Written by Colin Marrs on 4 June 2014 in News

Calls for local government to form a single platform to provide web services have been backed by a right-leaning think tank.

Calls for local government to form a single platform to provide web services have been backed by a right-leaning think tank.

A Technology Manifesto released by think tank Policy Exchange today examined how local and national government can use ICT to transform public services.

It said that a single digital platform, similar to central government’s, could help councils deal with budgetary pressures and improve services.

It said: “Though they must be free to determine their own course, local authorities will fail to achieve the benefits of digital government if they try to undergo the transformation completely independently of one another.

“A local GDS hub should be established to help them apply platform technologies, converge on open standards and replace more than 400 local authority websites with a single domain in the style of”

The idea of a single local government digital platform was mooted last year in a blog posting by Richard Copley, head of ICT at Rotherham Metropolitan Borough Council.

He called for the creation of a Local Government Digital Service (LDGS) to oversee the standardisation and improvement of digital services in councils.

According to Copley, creating standardised services could reap significant savings by reducing up to 25,000 software applications currently run by authorities across England.

At the time, he said: “Copley said: “If each council agreed to subscribe to an LGDS and paid just £3,000 per year we’d be able deliver a platform which would remove the need for individual council websites…” 

The Policy Exchange report also said that platforms based  on open standards should be established to give citizens an automated  way to send data to government.

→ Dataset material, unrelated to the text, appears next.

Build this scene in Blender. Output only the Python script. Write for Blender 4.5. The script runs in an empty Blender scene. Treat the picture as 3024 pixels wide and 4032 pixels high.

It said: “This would empower communities to report on and help resolve issues in their local communities, from  pot holes to park littering.”

In addition, the manifesto said, public sector bodies should be required  to audit and declare the non-personal  datasets they hold, and publish a  schedule for their future release.

It said: “This process would increase transparency and strengthen the role of the Open Data User Group, by letting citizens and  businesses see what data is available to  request.”